Nach Verfahrenseinleitung wird dem Schuldner zunächst die provisorische Nachlassstundung für die Dauer von maximal 4 Monaten bewilligt. Die Nachlassstundung gewährt dem Schuldner Schutz vor dem rechtlichen Zugriff seiner Gläubiger, beschränkt aber seine Verfügungsbefugnis über dessen Vermögen und ermöglicht die Vorbereitung der Sanierung bzw. allenfalls der Liquidation. Insbesondere kann während der Nachlassstundung ein vom Schuldner betriebenes Unternehmen grundsätzlich weitergeführt werden, was regelmässig Voraussetzung für das Gelingen einer Sanierung ist. Ergibt sich während der provisorischen Stundung, dass Aussicht auf Sanierung oder Bestätigung eines Nachlassvertrages besteht, so bewilligt das Nachlassgericht die Stundung definitiv für weitere vier bis sechs Monate. Es entscheidet von Amtes wegen vor Ablauf der provisorischen Stundung. Die definitive Nachlassstundung kann bei komplexen Fällen bis auf höchstens 24 Monate verlängert werden.
In Bezug auf den Schuldnerschutz hat die Nachlassstundung die ähnlichen Wirkungen wie der vom Bundesrat angeordnete Rechtsstillstand.
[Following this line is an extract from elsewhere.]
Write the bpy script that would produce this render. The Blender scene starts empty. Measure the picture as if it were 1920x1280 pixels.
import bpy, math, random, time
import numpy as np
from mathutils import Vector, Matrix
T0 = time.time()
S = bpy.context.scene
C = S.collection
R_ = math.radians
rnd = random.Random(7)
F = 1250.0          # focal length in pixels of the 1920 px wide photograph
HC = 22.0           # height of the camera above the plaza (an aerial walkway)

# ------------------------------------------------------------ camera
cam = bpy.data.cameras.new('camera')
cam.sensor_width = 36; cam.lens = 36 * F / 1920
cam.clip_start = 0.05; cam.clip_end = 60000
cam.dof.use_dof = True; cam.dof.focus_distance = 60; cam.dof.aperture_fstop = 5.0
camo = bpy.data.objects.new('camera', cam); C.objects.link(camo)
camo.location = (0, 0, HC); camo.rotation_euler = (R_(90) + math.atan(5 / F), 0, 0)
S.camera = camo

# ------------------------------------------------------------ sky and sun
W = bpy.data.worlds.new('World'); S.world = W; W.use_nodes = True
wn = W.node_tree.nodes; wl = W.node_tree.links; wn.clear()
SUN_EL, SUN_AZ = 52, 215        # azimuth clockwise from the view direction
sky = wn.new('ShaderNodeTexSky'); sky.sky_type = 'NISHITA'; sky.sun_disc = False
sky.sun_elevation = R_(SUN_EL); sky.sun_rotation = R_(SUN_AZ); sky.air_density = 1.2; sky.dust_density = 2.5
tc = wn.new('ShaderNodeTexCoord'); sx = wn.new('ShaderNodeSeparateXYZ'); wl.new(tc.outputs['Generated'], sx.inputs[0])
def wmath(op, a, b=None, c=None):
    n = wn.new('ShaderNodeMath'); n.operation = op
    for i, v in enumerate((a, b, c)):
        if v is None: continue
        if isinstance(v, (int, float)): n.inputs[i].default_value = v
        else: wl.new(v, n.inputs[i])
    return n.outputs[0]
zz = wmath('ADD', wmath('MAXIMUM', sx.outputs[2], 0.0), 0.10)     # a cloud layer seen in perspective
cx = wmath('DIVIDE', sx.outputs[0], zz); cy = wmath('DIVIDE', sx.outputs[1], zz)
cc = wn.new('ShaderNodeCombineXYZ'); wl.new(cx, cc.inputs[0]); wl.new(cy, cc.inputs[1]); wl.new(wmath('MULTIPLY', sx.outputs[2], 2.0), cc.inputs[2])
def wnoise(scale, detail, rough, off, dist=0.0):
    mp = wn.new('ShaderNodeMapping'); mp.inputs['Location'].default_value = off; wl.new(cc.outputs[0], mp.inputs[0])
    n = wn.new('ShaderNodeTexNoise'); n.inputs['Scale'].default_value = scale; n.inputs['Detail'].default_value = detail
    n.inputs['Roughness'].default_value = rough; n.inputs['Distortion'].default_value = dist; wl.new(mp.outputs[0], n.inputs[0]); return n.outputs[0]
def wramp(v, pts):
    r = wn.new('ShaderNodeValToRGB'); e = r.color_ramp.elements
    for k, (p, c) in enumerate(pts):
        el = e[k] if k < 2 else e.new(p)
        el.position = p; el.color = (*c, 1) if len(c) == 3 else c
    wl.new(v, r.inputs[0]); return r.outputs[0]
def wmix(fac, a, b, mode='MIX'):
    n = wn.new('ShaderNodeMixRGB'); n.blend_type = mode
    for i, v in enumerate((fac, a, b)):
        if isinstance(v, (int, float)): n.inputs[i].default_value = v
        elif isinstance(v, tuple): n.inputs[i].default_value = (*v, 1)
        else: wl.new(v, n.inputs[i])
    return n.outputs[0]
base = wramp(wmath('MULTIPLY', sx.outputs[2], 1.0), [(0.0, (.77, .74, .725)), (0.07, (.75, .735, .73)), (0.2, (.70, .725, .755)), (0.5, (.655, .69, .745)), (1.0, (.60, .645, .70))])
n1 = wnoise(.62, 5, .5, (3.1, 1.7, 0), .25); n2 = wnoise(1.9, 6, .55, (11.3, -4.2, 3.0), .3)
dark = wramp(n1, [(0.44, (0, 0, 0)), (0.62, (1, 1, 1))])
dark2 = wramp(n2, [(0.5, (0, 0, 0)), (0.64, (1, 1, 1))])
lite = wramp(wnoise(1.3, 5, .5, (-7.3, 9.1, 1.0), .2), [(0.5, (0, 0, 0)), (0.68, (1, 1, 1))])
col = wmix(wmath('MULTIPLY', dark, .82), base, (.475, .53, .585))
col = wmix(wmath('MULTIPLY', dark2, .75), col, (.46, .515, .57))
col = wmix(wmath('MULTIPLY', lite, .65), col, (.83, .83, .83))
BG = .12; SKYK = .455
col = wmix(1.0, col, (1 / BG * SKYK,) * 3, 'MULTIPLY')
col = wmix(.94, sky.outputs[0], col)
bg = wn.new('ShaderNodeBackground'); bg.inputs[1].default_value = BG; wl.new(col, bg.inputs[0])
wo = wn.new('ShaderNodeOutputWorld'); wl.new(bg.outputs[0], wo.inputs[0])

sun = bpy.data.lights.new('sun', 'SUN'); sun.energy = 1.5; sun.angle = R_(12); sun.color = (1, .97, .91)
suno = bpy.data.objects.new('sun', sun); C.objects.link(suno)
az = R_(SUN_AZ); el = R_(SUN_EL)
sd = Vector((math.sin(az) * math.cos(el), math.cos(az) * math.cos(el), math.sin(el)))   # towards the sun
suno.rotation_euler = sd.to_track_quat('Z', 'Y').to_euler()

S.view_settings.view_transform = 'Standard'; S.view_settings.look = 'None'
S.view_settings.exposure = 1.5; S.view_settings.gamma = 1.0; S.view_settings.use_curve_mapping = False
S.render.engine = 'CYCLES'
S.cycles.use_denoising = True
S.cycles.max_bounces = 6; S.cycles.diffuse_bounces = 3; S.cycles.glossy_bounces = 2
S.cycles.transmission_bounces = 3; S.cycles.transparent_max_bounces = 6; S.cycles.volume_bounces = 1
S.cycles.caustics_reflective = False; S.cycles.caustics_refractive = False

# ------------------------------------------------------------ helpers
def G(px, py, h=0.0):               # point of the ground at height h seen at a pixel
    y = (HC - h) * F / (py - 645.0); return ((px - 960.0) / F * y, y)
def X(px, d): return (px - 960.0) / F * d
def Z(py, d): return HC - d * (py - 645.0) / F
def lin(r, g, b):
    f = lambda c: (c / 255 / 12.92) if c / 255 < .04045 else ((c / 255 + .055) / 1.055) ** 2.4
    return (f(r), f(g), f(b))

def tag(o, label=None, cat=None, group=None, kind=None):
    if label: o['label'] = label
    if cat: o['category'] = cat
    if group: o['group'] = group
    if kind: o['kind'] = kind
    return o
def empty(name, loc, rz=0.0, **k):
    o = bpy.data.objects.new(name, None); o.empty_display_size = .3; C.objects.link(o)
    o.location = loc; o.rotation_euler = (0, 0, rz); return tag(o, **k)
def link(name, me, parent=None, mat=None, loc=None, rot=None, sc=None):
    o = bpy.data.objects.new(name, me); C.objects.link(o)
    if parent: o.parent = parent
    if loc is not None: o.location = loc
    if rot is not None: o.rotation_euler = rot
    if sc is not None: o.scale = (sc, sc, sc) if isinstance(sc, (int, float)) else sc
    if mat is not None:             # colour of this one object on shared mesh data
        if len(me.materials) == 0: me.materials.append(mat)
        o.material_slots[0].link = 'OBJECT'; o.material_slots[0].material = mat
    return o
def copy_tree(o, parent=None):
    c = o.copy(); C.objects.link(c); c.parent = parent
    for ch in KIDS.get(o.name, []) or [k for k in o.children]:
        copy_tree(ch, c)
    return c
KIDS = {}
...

Während der Nachlassstundung kann gegen den Schuldner eine Betreibung weder eingeleitet noch fortgesetzt werden. Die provisorische bzw. nachfolgende definitive Nachlassstundung hat aber den Vorteil, dass sie maximal 28 Monate dauern kann. Dies gibt dem Schuldner genügend Zeit, um seinen Liquiditätsengpass zu beheben. Sollte sich die Wirtschaft nach der Corona Krise wieder erholen, besteht die grosse Wahrscheinlichkeit, dass der Schuldner seine Gläubiger im Rahmen eines Stundungsvergleichs vollständig befriedigen kann.
Ein Nachlassverfahren schützt somit den Schuldner am besten. Nachteil ist aber, dass die Verfügungsbefugnis des Schuldners über dessen Vermögen beschränkt wird. Er wird von einem Sachwalter überwacht. Damit werden die Gläubigerinteressen gewahrt.